Many of the visuals that flicker throughout the videos developed by Lamar and Free reside in an unending tension—the duty of the black artist to himself versus the purpose of the black artist to his community. That becomes even more tangled when you consider the deliberate social fracturing out of which black art so often arises: housing inequality and denied access to wealth, a deliberate plot to incarcerate black men, depleted mental health resources, skewed educational opportunities. Recently, the artist and educator Elise Peterson posed similar questions in regard to her work, sourced from her video collages, which confront themes of loss, struggle, faith, and community. (Disclosure: Peterson is a friend.) “Does the Black artist have any responsibility to express optimism?” she asked on her Instagram Story. “Is carrying the weight of Black America a choice or an existence?” What is the black artist’s responsibility against these forces? To chronicle the pain? To offer hope? To simply present more questions?

With calculation and cool, Lamar’s work puts a prism to the black interior, diffracting a glimmer of light into the shadows of America—in “Bitch, Don’t Kill My Vibe” and “King Kunta,” what was thought ugly is made beautiful; what has been despised is now exalted. Men and women dance and crip-walk across pavement in front of project buildings because it is sacred, a ritual of belonging and togetherness. It is the same known humanity that Deana Lawson documented in her photo series at the Whitney Bienneal in New York City this year. What viewers see in each video is just as powerful as what we’ve heard time and again in Lamar’s dense, novelistic wordplay across his four albums, each one more staggering than the last. Thirty years ago, filmmakers like John Singleton and Spike Lee chose not to answer questions but to complicate them; now Lamar is doing the same, to bracing effect.
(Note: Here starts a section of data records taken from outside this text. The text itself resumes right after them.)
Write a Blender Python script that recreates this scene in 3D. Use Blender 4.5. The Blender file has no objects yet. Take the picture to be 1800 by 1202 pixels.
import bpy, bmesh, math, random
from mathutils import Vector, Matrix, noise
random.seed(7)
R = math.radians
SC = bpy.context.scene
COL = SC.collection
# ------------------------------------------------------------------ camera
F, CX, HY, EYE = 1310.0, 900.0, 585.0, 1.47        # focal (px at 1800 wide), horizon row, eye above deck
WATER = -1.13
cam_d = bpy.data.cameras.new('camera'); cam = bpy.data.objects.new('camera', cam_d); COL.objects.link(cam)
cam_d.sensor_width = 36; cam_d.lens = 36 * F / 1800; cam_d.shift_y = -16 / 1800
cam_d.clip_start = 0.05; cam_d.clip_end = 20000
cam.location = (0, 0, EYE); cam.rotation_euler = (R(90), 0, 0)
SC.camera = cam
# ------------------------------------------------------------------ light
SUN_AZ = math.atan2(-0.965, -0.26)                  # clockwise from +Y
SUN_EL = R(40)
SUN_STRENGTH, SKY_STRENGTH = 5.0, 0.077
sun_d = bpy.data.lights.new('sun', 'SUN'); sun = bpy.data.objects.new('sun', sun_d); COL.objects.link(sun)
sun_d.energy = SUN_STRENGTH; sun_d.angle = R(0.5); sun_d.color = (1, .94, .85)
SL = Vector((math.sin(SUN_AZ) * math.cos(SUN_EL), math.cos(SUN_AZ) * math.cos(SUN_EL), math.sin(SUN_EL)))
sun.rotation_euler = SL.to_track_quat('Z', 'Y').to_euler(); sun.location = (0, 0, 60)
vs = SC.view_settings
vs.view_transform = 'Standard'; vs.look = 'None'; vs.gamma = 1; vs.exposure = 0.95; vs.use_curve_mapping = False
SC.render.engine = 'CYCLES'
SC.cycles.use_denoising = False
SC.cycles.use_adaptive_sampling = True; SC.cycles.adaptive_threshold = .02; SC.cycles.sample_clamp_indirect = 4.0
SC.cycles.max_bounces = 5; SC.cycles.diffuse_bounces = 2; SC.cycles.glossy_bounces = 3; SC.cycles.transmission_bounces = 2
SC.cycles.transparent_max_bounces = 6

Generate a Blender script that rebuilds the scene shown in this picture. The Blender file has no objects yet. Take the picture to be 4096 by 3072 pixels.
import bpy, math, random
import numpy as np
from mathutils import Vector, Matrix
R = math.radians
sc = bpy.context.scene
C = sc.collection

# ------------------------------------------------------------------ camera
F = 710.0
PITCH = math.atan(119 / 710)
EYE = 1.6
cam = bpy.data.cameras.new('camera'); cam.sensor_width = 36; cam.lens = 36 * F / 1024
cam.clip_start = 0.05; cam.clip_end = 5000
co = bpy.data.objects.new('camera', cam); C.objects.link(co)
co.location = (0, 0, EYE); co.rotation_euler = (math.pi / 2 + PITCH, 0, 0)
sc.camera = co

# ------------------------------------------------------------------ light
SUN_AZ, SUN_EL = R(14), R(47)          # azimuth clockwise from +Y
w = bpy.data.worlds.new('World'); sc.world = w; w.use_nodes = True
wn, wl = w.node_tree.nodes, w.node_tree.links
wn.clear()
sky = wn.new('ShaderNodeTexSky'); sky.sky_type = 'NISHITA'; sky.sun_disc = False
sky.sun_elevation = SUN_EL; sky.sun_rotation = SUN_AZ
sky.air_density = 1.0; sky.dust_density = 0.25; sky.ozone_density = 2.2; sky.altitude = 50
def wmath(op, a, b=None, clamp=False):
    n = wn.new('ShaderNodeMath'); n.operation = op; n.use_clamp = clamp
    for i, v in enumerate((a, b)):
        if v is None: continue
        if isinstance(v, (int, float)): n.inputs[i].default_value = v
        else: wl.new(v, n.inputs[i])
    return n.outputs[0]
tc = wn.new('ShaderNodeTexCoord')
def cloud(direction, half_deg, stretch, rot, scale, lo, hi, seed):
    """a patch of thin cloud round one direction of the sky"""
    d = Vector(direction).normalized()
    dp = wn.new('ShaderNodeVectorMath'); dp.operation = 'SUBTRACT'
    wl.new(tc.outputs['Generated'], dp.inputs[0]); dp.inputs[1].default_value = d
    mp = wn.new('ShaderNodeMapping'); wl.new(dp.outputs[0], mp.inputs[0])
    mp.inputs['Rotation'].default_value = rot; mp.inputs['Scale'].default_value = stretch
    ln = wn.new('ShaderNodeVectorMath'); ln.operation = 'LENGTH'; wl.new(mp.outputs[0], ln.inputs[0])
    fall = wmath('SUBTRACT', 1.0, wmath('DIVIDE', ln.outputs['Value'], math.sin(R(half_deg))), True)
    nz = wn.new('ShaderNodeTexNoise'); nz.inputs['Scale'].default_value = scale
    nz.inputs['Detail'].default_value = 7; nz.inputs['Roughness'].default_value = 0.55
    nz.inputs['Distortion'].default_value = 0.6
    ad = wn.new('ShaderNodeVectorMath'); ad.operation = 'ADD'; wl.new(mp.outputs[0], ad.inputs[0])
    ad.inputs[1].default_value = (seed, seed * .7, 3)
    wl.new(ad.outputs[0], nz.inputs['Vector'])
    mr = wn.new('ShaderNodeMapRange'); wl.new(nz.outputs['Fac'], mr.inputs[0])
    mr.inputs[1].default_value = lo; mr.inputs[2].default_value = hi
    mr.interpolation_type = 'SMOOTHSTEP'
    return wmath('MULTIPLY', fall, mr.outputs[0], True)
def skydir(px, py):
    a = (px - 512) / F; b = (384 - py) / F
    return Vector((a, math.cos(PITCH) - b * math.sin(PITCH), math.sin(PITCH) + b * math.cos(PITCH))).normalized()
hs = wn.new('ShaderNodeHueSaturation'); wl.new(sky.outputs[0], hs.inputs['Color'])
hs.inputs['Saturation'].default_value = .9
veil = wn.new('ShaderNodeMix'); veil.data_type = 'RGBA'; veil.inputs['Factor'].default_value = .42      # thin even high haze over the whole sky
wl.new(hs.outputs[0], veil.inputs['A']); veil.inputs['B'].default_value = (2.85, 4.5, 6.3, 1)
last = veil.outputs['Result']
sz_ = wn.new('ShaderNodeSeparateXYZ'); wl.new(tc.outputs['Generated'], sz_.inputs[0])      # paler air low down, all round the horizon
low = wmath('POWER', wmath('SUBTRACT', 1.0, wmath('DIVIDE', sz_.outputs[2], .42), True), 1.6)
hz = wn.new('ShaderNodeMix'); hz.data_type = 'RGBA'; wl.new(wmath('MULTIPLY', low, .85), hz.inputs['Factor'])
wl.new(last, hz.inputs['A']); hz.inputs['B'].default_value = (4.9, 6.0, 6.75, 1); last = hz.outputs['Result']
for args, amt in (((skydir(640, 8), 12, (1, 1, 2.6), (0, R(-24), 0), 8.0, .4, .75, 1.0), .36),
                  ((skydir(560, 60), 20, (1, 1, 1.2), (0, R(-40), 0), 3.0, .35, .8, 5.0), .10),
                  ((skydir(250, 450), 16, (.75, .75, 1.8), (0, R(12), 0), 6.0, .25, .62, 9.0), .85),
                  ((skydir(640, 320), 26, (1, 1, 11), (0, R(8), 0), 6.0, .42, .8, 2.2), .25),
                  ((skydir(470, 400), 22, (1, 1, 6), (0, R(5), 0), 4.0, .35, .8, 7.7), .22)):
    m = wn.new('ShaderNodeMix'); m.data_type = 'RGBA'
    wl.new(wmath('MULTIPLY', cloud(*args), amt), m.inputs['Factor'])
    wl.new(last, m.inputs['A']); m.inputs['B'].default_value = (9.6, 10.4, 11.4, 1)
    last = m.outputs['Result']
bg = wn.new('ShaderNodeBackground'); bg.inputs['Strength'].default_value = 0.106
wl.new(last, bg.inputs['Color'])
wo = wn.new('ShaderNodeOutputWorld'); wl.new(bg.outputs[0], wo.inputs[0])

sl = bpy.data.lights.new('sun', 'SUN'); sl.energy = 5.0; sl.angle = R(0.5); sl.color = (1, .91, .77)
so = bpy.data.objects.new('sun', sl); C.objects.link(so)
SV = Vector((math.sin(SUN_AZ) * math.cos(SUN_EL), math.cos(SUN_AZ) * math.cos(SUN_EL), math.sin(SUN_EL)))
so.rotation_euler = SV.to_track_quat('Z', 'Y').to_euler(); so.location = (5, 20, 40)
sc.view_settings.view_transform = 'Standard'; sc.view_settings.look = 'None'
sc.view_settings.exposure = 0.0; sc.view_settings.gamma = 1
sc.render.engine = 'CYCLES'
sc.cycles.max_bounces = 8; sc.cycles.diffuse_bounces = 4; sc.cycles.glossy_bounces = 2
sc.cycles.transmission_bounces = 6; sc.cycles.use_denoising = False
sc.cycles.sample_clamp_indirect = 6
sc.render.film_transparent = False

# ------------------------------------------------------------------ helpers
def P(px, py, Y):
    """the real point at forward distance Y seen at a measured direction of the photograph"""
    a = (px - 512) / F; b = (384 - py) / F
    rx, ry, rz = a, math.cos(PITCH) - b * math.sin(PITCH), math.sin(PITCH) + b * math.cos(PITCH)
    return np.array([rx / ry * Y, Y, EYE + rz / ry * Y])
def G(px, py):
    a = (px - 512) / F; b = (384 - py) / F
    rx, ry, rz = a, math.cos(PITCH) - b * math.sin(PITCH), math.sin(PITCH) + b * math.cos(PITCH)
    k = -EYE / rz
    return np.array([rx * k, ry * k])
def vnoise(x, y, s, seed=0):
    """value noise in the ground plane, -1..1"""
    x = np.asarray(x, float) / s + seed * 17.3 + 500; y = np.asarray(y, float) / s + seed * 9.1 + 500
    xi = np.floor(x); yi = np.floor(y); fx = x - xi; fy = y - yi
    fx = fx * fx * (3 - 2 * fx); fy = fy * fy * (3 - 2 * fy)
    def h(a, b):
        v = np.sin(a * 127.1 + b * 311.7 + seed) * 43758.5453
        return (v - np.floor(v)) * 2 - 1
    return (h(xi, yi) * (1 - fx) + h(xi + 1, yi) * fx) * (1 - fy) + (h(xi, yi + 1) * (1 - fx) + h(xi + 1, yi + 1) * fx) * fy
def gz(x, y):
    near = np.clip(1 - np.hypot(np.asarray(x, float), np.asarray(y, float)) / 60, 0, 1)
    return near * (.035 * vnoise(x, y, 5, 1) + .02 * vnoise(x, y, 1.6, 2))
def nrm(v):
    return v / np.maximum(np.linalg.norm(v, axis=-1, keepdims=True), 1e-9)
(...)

By framing his videos deep within a complex network of blackness—a blackness he has lived and fought for and loved hard his whole life—a truer portrait emerges.

“The power of this picture is in the loveliness of its dark areas,” author Teju Cole wrote in 2015, describing the work of legendary photographer Roy DeCarava. “His work was, in fact, an exploration of just how much could be seen in the shadowed parts of a photograph, or how much could be imagined into those shadows.” What Lamar and Free imagine into the shadows is just as revelatory: illustrations so vast and elaborate they elude singular categorization. “ELEMENT.,” perhaps the most striking of Lamar’s recent trio of videos from his poetically stringent and critically adored album DAMN., borrows classic imagery from the work of Gordon Parks, another Harlem lensman who, like DeCarava, was known for capturing the elegance of day-to-day black life. Lush, tender images populate the screen with bleeding vulnerability: A hooded man floats underwater, arms stretched wide like Christ nailed to the cross; a young black boy softly and hopefully stares through cracked glass, not yet marred by the twilight of day. At the video’s halfway point, Kendrick Lamar stands alone, a cavernous blue sky his only backdrop. He is cloaked in the shadow of night, ready to tell you more about how his people have ached and ached, and how they will, like all nights before this one, survive the sunrise.